Diese hat er, möglicherweise unbewusst, bis zu der höchsten Grenze der Geduld ausgereizt. Im Getriebe des Zusammenlebens kratzte es nicht mehr nur, es gab einen mächtigen Chlapf. Seit einigen Tagen ausgeschalteter Kühlschrank, der sich dank abgetautem Inhalt schon fast selbst in die Bewegung setzte, die unglaubliche Menge Müll, vier Katzen, zwei hungrige Hunde. Das alles blieb dann stillschweigend zurückgelassen. Bis eines Tages Gerolds Nerv der Gutmütigkeit riss. Mit Hilfe unserer Arbeiter schmiss er alles auf den Cucaracha-Traktor und weg damit. Wir staunten nicht schlecht, wie selbstverständlich es war, dass wir alle diese Arbeiten für ihn erledigten. Und dass wir die Seiteneingänge im Garten verriegelt haben, war ein klares Zeichen für den zerbrochenen Krug. Unser Hof glich nämlich dem Roten Platz in Moskau. Immer wieder neue Personen kürzten sich den Weg zu Zazas Baustelle über unser Grundstück ab. Wie eine Schauparade, mit Abstecher in das neue Bad oder auf das Dach. Einfach selbstverständlich, ohne A und O.
Ja klar, da ist was los in stillen Marani, bei den Schweizern ist wieder was zu sehen.
Schlussstrich.
Die hohen Wellen werden sich wieder beruhigen und wir sind überzeugt, dass wir auch einige Gläschen Wein zusammen trinken werden. Die Teilnahme an Gerolds Geburtstagsfest bestätigte meine Vermutung.
Das ganze Umziehen war ein Gemisch von Emotionen, unserem Drang, vorwärts zu machen, übergangenen Vereinbarungen, Missverständnissen und so weiter. Das Leben selbst. Am Schluss waren wir müde und gleichzeitig erleichtert. Alle.

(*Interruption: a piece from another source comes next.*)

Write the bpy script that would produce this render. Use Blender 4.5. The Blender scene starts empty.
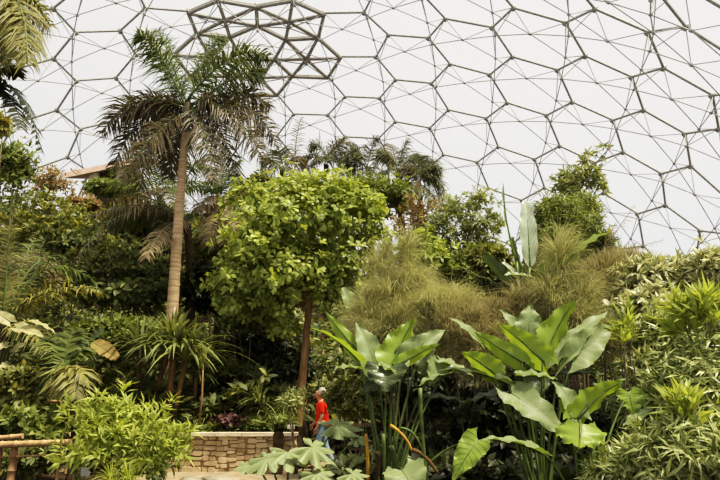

Die Erleichterung spüre ich nun auch bei diesem Gebäude, das sich seine 80-jährigen taubenblauen Wände an der Sonne wärmen lässt. Die weissen Säulen der Balustraden sehen nicht mehr so erschöpft aus. Die Last der alten Dachziegel, einer Menge Balken und Bretter, 30 Kilogramm rostige Nägel und Haken, der über die Jahre angesammelte Abfall unter dem Dach – all das hat das Haus abgelegt. Durch eine abgerissene Trennwand kam Licht in die Räume im Parterre.
So steht es hier mit weit ausgebreiteten Fensterflügeln und ich kann das tiefe Luftholen, das Ein- und Ausatmen spüren.
Ausatmen dürfen teilweise auch wir. Unser Baumeister hat seine Truppe für georgischen Umstände gut im Griff. Langsam hat er unsere Denkweise begriffen. Denke ich.
Wir begreifen hingegen dieses Bedürfnis, mit neuem und modernem Material zu arbeiten. Nur, wir bleiben auf dem Kurs und quälen ihn sichtbar mit unseren «genialen» Ideen. Mit einer gigantischen Leistung, mit einfachen Mitteln haben sie die Silberkrone des Hauses herbeigezaubert. Bei Hitze oder Regen, mühsam und oft bis zur Dunkelheit gehämmert und geschraubt. Umso mehr sind wir erleichtert, dass kein Zwischenfall die Arbeiten überschattet hat. Dementsprechend haben wir diesen Erfolg reichlich mit Wein begossen. Um die 8 Liter pro Abendessen waren es sicher.
Es wärmt das Herz, mitzubekommen, dass sie anstelle des anfänglichen «Das geht nicht» jetzt überlegen, wie es gehen könnte. Wie sie unser Anliegen handwerkstechnisch lösen können. Halleluja!
Nur langsam und vorsichtig bringen wir unsere Mosaik, Schnitzereien, Recycling und weitere erträumte kreative Veränderungen vor. Gaaaaanz vorsichtig. Wir wollen sie nicht vertreiben.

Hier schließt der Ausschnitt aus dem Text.